Foreign investors have pulled a record $12 billion from Indian stock markets, according to CNBC, triggering worries about the stability of the country's financial markets. This massive outflow is largely attributed to the escalating conflict involving Iran, which has heightened geopolitical risks and dampened investor sentiment toward emerging markets like India.
The exodus of foreign funds is placing downward pressure on the Indian rupee and could potentially lead to increased volatility in the stock market. Analysts suggest that investors are reallocating their capital to safer havens, such as US Treasury bonds and gold, as a risk-off strategy amid the uncertainty. The sustained selling by foreign portfolio investors (FPIs) could also impact India's economic growth, as it reduces the availability of capital for investment and expansion.

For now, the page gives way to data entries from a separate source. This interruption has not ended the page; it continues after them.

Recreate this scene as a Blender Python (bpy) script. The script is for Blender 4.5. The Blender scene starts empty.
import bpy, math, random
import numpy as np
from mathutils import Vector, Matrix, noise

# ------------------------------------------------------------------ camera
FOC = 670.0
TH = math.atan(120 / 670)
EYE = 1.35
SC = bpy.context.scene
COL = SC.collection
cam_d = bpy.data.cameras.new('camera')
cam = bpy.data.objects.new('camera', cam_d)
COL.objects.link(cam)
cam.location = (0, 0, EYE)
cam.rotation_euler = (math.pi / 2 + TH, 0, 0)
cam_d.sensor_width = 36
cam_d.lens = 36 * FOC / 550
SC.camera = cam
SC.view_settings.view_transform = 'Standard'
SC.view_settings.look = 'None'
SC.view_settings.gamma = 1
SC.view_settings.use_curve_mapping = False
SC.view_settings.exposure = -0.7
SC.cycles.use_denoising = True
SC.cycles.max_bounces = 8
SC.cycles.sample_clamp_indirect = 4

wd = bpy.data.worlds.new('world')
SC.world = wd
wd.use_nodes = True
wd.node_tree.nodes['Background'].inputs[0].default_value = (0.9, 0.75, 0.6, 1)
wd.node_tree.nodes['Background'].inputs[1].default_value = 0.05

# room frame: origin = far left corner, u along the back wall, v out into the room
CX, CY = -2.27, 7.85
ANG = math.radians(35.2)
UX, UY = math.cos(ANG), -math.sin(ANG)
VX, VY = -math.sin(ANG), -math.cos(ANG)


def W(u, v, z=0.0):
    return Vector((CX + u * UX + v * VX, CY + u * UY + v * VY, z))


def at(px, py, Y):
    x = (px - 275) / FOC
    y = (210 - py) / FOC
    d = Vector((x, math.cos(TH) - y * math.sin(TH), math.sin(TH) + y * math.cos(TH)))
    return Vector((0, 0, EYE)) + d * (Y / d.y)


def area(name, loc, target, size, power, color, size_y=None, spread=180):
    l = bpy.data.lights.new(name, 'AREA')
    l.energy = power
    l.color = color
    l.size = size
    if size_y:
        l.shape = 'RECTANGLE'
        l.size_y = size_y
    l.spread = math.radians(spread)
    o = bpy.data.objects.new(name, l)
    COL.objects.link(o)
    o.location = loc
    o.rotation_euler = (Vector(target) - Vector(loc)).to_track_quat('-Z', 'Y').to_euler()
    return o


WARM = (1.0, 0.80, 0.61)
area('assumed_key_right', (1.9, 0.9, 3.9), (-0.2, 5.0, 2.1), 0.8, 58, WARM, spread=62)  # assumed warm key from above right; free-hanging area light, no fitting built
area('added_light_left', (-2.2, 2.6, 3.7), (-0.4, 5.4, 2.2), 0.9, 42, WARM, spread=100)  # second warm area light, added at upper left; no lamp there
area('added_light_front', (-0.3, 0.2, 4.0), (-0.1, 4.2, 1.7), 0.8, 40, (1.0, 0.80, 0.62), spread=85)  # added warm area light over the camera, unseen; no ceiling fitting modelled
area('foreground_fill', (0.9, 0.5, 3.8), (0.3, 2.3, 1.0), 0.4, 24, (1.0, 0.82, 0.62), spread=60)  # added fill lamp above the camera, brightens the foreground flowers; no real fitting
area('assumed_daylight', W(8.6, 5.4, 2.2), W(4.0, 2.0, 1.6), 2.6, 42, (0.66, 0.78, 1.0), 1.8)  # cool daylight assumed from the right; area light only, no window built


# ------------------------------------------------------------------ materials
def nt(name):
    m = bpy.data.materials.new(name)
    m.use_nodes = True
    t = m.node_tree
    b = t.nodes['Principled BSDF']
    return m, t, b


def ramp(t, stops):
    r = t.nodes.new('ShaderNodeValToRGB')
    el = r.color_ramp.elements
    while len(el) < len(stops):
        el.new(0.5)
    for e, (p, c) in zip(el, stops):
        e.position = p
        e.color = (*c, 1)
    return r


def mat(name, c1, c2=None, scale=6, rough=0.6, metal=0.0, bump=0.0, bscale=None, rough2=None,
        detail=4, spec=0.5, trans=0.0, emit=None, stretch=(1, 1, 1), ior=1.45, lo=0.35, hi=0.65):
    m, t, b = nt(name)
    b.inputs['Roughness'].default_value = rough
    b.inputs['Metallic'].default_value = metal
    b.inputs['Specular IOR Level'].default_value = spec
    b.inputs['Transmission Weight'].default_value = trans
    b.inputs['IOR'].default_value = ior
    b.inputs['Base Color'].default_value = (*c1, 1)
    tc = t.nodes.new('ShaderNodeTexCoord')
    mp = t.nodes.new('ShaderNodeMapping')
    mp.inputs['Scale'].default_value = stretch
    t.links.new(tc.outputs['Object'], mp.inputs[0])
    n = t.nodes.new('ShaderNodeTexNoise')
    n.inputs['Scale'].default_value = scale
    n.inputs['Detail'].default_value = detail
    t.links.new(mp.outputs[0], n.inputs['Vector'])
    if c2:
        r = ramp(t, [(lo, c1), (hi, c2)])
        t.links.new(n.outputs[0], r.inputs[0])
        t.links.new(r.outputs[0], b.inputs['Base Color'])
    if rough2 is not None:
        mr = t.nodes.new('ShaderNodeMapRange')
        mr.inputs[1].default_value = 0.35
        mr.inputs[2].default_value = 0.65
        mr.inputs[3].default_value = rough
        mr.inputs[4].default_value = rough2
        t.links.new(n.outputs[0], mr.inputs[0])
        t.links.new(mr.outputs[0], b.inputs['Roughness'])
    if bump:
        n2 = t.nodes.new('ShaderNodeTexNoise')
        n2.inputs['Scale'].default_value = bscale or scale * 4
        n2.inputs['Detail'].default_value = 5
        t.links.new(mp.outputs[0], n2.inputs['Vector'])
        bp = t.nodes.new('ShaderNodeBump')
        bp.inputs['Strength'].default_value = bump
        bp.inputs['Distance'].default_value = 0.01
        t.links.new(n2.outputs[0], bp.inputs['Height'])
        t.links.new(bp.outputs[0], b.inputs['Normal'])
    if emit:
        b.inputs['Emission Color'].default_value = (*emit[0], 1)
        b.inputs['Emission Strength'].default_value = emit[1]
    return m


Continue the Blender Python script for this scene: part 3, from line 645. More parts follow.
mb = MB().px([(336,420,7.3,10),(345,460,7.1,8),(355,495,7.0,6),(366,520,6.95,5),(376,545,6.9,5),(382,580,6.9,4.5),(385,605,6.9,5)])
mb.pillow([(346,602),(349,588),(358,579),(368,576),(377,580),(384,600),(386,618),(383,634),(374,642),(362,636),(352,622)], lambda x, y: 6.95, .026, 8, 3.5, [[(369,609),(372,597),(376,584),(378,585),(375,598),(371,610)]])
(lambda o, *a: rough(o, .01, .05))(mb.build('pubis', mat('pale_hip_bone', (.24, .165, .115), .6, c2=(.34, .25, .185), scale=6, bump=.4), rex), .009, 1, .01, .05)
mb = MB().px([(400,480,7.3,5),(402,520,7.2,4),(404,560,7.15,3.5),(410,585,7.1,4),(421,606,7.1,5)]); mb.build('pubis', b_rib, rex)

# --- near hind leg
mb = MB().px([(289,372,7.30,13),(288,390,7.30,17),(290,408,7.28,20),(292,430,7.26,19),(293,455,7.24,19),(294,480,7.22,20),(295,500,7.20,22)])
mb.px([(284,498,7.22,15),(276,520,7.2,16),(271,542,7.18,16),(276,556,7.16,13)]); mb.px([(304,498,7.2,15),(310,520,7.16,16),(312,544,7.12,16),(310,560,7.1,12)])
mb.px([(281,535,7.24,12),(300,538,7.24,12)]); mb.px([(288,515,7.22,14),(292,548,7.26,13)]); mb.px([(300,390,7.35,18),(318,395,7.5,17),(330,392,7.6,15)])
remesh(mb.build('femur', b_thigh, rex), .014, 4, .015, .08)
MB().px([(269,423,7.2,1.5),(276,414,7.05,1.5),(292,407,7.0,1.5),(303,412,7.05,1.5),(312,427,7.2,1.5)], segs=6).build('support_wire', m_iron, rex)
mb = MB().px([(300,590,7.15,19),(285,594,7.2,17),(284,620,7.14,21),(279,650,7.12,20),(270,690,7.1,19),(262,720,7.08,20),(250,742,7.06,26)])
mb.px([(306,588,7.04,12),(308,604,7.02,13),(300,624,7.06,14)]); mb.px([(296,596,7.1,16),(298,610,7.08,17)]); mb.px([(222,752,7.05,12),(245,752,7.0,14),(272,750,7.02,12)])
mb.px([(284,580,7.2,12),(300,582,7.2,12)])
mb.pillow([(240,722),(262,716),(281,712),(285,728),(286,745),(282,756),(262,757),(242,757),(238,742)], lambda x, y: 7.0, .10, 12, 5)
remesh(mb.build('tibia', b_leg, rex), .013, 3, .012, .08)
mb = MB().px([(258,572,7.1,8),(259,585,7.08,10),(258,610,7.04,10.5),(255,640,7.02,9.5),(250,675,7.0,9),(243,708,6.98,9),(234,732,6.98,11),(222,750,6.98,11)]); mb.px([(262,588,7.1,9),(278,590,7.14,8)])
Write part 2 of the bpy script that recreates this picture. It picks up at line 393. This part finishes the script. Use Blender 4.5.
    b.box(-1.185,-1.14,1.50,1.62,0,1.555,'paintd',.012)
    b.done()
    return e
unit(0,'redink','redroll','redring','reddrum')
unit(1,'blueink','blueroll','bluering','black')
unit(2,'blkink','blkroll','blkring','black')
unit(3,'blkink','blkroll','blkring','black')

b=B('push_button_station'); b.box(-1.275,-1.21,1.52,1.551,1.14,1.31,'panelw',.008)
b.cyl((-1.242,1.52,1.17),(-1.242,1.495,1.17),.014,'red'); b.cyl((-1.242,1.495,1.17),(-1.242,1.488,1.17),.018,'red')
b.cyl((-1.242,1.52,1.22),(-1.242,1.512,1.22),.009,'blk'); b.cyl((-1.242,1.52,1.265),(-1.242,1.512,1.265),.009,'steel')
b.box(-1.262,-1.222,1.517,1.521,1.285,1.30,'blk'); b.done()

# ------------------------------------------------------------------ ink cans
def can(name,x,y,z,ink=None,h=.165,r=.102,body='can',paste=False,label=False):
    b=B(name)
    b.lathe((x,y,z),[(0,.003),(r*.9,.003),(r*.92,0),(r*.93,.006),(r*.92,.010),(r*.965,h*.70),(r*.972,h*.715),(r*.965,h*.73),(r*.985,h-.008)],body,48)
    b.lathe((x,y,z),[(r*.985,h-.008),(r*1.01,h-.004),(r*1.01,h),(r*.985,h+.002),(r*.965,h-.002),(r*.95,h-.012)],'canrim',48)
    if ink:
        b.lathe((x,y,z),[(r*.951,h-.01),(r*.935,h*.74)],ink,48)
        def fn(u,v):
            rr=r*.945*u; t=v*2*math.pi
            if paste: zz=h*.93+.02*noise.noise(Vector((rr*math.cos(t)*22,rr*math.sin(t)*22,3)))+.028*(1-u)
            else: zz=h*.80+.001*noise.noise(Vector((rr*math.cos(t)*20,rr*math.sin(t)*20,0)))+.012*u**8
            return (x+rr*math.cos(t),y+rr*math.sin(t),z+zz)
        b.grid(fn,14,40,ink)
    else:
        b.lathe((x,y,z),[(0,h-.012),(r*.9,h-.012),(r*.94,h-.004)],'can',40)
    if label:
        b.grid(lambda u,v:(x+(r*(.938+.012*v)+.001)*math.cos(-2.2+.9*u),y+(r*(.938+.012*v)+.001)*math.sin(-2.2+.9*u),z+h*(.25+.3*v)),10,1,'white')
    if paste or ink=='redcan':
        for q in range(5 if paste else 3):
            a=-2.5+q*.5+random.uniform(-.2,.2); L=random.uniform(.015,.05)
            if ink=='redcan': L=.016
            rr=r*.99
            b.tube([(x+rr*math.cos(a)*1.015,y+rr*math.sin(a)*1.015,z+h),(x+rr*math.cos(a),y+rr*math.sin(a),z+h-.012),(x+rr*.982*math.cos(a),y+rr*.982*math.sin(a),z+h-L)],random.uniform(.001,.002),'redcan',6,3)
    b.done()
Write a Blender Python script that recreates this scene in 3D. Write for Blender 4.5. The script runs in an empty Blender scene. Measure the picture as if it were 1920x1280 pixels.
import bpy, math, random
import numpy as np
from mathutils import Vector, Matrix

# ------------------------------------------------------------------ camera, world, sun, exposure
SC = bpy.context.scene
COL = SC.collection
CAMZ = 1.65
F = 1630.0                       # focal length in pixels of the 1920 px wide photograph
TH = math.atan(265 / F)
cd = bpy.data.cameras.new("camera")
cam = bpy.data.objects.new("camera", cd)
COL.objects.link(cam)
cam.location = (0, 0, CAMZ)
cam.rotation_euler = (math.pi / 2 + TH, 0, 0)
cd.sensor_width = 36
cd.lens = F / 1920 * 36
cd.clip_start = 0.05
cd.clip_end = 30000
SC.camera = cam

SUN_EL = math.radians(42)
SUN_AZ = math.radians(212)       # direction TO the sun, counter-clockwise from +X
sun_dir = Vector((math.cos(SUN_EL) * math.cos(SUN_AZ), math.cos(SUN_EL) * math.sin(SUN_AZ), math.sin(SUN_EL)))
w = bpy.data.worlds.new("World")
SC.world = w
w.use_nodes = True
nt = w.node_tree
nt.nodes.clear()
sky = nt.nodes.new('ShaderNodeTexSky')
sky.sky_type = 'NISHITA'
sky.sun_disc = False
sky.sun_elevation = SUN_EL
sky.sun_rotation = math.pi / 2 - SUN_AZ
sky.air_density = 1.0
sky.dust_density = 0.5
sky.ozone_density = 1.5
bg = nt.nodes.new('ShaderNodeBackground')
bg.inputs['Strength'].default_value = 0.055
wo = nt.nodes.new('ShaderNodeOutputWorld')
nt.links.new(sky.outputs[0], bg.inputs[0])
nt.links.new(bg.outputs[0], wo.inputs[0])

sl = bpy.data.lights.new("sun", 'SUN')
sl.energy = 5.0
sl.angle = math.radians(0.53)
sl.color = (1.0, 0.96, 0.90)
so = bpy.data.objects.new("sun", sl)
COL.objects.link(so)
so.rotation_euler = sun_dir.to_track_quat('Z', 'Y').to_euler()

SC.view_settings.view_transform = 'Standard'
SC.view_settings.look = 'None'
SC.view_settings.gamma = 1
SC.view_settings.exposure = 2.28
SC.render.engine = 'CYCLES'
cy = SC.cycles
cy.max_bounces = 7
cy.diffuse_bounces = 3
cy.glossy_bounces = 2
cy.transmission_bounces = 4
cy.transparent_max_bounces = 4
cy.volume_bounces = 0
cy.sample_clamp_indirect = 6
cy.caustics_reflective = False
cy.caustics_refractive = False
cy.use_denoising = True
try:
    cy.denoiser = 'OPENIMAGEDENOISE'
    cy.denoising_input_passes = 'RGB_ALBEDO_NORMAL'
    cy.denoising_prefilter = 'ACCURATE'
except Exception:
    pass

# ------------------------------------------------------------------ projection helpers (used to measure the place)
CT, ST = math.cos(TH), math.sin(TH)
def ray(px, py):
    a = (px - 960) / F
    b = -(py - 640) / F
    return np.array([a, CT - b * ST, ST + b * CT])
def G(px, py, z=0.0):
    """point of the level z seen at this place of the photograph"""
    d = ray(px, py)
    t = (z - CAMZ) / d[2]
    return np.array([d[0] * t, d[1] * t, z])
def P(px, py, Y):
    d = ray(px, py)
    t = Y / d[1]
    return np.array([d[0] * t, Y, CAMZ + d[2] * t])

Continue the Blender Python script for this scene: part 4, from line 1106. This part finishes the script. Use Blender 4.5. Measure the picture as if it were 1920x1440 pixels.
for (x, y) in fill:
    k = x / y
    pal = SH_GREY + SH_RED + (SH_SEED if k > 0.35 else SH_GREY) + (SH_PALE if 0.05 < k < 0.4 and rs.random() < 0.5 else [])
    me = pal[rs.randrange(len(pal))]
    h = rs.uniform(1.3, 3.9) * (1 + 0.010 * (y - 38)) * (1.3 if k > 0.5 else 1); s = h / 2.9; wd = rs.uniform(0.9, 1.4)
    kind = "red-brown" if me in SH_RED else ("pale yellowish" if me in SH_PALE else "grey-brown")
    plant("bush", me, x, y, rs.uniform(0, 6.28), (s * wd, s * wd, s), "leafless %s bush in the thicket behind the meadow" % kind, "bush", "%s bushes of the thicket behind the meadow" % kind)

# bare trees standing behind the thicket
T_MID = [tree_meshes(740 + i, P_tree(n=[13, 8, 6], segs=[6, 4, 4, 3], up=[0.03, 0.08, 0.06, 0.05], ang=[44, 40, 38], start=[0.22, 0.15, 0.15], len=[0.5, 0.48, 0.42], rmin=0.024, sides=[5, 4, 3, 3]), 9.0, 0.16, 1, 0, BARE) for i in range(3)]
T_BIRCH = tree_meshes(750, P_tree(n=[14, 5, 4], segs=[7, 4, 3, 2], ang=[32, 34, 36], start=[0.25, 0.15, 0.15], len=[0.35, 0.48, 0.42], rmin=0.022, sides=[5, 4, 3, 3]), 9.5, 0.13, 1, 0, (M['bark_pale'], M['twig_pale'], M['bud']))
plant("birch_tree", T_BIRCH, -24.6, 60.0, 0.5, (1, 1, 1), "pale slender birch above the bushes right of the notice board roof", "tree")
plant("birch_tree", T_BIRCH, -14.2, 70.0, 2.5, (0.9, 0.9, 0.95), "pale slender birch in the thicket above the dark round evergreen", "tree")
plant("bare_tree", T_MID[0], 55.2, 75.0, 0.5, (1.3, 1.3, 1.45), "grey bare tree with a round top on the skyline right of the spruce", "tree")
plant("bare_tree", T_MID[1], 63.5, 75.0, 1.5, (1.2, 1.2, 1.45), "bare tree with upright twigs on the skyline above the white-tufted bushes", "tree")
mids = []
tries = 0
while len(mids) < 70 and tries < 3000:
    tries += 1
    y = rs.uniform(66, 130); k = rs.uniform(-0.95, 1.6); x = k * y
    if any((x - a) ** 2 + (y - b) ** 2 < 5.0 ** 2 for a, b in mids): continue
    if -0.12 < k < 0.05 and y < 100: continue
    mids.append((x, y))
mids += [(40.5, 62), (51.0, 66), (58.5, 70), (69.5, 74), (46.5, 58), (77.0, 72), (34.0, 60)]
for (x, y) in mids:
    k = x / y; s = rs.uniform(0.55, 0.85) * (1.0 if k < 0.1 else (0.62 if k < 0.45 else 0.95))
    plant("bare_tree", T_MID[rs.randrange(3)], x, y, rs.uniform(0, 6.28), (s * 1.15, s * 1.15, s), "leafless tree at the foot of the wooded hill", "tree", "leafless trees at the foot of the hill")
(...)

While the Iran war is considered the primary catalyst, other factors may also be contributing to the outflow. These include concerns about rising inflation in India, the potential for further interest rate hikes by the Reserve Bank of India (RBI), and the attractiveness of other emerging markets offering better growth prospects. Some experts believe that the Indian market, despite its long-term potential, may have become overvalued, prompting investors to take profits.
The Indian government and the RBI are closely monitoring the situation and are expected to take measures to stabilize the markets and restore investor confidence. However, the duration and intensity of the foreign capital outflow will depend largely on the trajectory of the Iran war and its broader impact on global financial markets. Investors should closely monitor geopolitical developments and assess their risk tolerance before making investment decisions in the Indian market.